Look through the material below. Copy each line that contains the string "pixels".

-------- Supplied material

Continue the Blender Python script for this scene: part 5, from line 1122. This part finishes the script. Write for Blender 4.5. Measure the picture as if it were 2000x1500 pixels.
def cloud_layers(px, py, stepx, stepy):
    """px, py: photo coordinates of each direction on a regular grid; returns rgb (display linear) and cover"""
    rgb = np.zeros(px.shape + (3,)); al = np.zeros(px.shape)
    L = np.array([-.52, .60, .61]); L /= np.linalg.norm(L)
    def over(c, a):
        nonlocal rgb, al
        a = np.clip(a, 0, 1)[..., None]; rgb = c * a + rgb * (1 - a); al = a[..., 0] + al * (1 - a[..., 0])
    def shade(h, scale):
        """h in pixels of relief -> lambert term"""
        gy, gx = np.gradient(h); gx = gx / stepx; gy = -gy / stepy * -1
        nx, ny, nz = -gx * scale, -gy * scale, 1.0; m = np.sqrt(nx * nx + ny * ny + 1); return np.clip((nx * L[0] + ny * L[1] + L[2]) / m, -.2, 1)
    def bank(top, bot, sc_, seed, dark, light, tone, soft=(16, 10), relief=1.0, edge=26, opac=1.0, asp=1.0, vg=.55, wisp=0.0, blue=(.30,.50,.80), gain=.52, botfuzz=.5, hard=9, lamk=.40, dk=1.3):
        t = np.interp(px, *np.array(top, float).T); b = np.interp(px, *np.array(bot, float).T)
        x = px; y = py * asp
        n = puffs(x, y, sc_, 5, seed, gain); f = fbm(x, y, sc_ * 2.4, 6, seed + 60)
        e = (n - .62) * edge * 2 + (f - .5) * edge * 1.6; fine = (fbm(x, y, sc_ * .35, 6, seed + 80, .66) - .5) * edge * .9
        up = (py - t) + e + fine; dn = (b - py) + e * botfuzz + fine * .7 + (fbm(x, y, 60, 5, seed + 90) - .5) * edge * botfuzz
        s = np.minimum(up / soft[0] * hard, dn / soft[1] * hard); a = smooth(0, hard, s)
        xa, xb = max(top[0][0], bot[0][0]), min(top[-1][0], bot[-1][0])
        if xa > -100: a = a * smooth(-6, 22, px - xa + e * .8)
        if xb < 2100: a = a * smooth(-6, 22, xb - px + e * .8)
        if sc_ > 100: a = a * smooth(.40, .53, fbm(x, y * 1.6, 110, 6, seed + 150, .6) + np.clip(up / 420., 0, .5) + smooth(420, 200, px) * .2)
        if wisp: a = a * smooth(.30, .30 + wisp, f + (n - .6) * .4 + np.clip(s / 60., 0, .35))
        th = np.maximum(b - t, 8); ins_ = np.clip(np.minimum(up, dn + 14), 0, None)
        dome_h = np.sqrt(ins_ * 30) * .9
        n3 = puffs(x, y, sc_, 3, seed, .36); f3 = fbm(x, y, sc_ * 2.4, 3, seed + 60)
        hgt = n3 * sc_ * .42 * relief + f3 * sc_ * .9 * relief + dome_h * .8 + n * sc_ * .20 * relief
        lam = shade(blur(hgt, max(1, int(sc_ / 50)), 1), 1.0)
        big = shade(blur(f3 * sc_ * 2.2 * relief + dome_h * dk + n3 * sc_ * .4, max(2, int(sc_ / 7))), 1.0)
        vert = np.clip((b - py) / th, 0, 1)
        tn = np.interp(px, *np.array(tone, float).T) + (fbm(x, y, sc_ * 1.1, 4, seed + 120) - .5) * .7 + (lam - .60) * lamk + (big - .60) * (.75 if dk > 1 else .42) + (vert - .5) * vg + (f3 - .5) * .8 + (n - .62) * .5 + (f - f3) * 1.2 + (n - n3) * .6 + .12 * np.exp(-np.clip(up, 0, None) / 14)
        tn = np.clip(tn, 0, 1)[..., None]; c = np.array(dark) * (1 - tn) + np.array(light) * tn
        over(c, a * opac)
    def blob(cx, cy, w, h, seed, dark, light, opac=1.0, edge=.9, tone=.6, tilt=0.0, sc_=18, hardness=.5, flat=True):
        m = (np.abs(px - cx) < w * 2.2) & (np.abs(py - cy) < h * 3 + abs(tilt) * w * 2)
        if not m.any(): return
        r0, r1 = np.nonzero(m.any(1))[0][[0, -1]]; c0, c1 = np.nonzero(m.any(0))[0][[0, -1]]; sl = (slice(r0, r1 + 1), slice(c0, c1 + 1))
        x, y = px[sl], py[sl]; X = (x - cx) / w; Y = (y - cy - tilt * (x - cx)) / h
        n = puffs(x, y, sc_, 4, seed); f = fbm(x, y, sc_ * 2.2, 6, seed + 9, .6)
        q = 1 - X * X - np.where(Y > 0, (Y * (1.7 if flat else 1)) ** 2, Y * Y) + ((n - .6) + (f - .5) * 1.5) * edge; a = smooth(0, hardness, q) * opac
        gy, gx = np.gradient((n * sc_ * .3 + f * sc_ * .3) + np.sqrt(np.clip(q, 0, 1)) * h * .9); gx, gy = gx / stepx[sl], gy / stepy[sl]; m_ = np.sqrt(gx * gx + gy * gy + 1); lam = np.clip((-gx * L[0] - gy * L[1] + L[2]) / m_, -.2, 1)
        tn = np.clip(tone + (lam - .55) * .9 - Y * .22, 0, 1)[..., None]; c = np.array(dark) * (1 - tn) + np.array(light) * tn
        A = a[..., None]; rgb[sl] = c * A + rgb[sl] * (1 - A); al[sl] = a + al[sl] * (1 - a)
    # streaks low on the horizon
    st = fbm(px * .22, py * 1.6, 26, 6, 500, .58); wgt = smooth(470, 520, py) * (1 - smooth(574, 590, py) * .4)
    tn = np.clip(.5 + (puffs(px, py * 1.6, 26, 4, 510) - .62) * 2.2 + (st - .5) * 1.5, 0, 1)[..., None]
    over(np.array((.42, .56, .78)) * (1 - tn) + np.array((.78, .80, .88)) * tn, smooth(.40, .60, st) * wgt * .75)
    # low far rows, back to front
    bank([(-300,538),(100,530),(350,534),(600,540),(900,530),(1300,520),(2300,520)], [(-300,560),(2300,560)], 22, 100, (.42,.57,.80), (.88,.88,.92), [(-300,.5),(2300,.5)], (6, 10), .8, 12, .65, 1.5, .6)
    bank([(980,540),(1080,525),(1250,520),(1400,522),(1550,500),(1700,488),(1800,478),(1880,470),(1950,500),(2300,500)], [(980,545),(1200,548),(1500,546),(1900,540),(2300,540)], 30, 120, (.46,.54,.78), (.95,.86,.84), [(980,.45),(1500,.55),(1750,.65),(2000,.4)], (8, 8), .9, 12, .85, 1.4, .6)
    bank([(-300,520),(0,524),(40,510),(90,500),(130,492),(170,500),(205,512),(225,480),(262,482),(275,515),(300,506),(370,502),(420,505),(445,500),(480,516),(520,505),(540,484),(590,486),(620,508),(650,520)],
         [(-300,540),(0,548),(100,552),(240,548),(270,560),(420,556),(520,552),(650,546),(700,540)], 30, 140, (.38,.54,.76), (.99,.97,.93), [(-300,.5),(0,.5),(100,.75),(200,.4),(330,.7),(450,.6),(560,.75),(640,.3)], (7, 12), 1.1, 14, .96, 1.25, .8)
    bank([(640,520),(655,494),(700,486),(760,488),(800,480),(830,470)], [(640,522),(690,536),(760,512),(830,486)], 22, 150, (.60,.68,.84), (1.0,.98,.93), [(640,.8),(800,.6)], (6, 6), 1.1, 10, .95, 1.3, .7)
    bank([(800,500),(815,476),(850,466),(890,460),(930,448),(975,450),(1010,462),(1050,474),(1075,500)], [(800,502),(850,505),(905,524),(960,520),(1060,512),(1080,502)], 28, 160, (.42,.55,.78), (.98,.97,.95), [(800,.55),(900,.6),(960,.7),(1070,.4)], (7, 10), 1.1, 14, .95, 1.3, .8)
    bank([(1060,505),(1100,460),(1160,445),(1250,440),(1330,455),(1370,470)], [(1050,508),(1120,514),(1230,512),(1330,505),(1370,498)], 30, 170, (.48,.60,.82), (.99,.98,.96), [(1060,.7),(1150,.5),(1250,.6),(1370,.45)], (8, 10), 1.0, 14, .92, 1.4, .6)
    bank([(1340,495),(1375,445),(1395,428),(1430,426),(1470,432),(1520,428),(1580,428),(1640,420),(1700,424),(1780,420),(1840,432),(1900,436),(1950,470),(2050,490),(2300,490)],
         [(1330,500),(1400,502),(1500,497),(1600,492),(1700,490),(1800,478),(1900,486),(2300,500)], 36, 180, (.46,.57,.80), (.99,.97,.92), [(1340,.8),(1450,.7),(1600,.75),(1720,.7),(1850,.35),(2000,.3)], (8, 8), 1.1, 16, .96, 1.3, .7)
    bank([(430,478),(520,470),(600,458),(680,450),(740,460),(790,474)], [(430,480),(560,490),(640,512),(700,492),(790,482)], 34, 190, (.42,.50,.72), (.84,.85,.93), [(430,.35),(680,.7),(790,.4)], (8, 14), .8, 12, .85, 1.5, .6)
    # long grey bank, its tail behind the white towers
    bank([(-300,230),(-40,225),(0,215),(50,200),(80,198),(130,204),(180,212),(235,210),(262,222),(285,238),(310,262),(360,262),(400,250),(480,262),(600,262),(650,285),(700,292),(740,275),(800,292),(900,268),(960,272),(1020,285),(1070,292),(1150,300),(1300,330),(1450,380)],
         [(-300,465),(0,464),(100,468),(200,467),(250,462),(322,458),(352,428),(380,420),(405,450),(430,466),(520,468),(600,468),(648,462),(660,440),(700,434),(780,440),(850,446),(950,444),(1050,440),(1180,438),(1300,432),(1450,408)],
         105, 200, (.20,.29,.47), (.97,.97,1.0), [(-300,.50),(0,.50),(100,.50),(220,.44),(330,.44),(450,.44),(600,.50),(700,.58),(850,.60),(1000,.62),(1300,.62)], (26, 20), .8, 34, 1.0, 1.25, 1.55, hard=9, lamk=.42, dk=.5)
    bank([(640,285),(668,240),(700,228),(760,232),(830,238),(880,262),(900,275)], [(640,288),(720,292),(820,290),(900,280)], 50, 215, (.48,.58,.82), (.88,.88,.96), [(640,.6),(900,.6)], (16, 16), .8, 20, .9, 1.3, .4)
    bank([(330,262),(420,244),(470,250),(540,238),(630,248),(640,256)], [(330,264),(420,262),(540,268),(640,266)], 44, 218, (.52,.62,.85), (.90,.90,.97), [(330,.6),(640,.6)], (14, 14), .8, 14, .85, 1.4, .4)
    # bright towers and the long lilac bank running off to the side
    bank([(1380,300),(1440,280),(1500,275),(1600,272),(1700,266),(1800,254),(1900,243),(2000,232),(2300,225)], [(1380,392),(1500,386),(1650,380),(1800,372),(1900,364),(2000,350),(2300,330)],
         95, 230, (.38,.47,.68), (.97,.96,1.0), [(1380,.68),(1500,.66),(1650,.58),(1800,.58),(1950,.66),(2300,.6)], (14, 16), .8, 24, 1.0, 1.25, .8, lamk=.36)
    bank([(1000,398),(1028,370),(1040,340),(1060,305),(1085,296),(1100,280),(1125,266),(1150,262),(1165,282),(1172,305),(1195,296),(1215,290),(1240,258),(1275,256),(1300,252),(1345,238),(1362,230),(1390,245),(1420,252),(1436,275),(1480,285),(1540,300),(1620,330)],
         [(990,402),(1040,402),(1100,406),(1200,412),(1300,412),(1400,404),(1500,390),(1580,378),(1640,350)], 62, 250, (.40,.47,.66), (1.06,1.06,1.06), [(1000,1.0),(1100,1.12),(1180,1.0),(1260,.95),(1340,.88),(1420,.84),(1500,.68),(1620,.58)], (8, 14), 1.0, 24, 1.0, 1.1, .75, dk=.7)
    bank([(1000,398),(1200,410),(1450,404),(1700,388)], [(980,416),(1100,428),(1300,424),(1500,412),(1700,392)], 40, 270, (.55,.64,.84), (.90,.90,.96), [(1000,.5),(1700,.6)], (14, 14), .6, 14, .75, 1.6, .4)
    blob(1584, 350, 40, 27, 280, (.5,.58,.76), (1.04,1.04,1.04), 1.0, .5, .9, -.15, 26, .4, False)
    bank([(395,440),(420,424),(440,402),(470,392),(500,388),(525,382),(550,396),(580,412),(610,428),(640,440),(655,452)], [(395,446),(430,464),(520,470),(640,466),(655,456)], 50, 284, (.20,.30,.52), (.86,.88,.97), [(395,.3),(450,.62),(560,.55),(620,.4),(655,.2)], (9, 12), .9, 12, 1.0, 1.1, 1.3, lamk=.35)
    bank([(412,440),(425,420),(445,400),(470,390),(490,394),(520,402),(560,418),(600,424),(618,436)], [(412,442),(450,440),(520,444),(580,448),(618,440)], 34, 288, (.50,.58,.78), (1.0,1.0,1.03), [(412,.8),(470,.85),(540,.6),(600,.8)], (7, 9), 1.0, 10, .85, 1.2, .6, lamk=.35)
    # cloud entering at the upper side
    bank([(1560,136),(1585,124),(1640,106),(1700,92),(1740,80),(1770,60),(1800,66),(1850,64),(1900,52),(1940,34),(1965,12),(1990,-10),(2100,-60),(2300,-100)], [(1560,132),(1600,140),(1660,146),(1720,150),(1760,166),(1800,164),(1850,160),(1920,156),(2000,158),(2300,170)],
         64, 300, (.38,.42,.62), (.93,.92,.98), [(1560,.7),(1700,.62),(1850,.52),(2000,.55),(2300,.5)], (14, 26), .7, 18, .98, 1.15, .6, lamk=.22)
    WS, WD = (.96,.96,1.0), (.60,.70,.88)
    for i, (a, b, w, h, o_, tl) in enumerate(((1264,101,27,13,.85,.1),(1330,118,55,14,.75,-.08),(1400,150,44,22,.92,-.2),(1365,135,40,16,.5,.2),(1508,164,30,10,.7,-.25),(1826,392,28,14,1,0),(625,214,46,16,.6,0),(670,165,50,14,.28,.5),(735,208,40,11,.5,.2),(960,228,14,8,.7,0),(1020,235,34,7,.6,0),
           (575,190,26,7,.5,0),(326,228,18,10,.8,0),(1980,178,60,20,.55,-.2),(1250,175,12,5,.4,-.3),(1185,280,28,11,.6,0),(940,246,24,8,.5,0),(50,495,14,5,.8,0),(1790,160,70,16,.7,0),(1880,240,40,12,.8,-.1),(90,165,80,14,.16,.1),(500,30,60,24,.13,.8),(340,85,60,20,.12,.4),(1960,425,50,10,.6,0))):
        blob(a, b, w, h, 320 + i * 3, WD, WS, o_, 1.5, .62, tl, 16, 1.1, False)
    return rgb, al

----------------

Solution to this exercise:
Continue the Blender Python script for this scene: part 5, from line 1122. This part finishes the script. Write for Blender 4.5. Measure the picture as if it were 2000x1500 pixels.
        """h in pixels of relief -> lambert term"""